Software patents, on the other hand, are not impeded by this functionality bar that exists in copyright law. Rather, unlike copyrights patents can protect useful articles. Probably the biggest argument against the patentability of software is that software is made up of pure math, and there is a general bar against patenting laws of nature such as mathematical laws. That said, software often goes beyond mere recitation of mathematical principles. In the words of David Kappos, former Director of the United States Patent and Trademark Office, “Patents are issued for process and apparatus… such as those enabling—automated language translation, voice recognition, and video compression, all involving major technological advances, all of which can be implemented in software.”
Part of the concern regarding patentability of software is that there is no standardized legal test for the patenting of software.

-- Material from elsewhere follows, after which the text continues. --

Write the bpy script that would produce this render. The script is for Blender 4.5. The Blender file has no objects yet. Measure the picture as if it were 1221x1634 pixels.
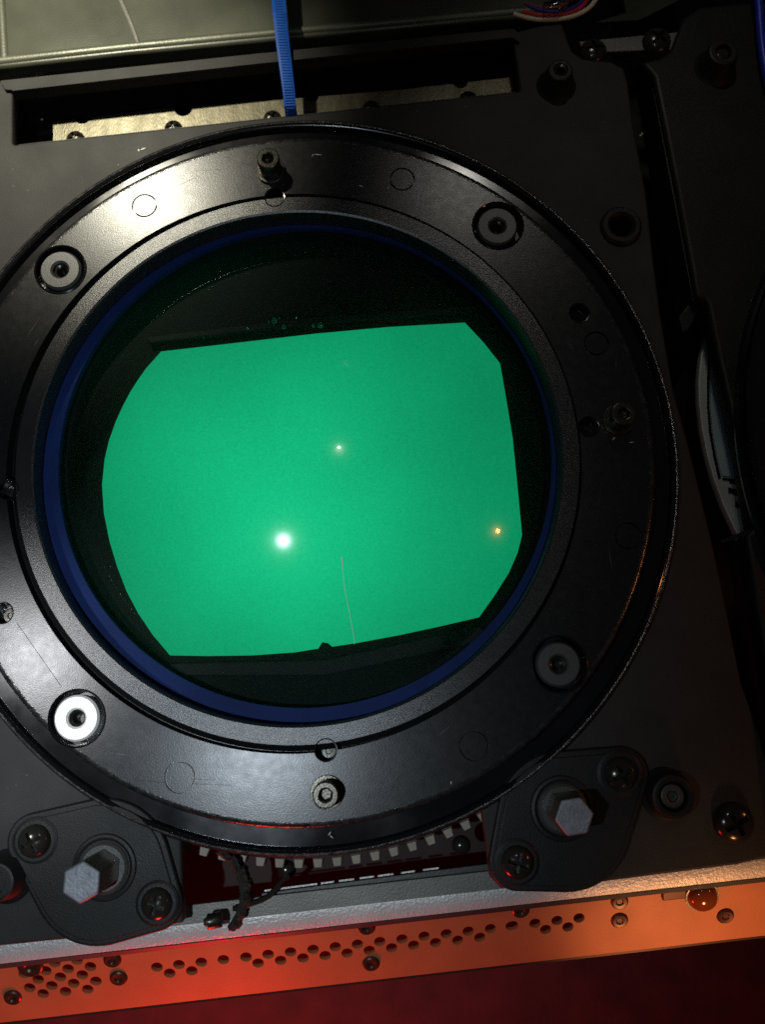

Courts have held time and again that patents can be issued on software, and yet without a concrete test for determining eligibility, there is a level of uncertainty in the software patent field. As a result, it is advisable for those seeking to protect software by way of intellectual property to obtain overlapping copyright rights in the same software as well. Copyright protection, while useful in that it is less subject to invalidation, may not extend far enough to actual protect against copiers that modify the structure and organization of the data such that it no longer constitutes a “substantially similar” copy of the work for copyright purposes.
Another major concern regarding the patentability of software is a concern that also applies to other types of patents, namely the existence and prevalence of prior art. The development of software is an incremental process, whereby new software is developed and built atop previous software. Such incremental changes make proposed patents highly susceptible to obviousness challenges, and so those seeking to obtain software patents must show that the proposed patentable subject matter was not obvious “at the time the invention was made to a person having ordinary skill in the art to which the subject matter pertains.”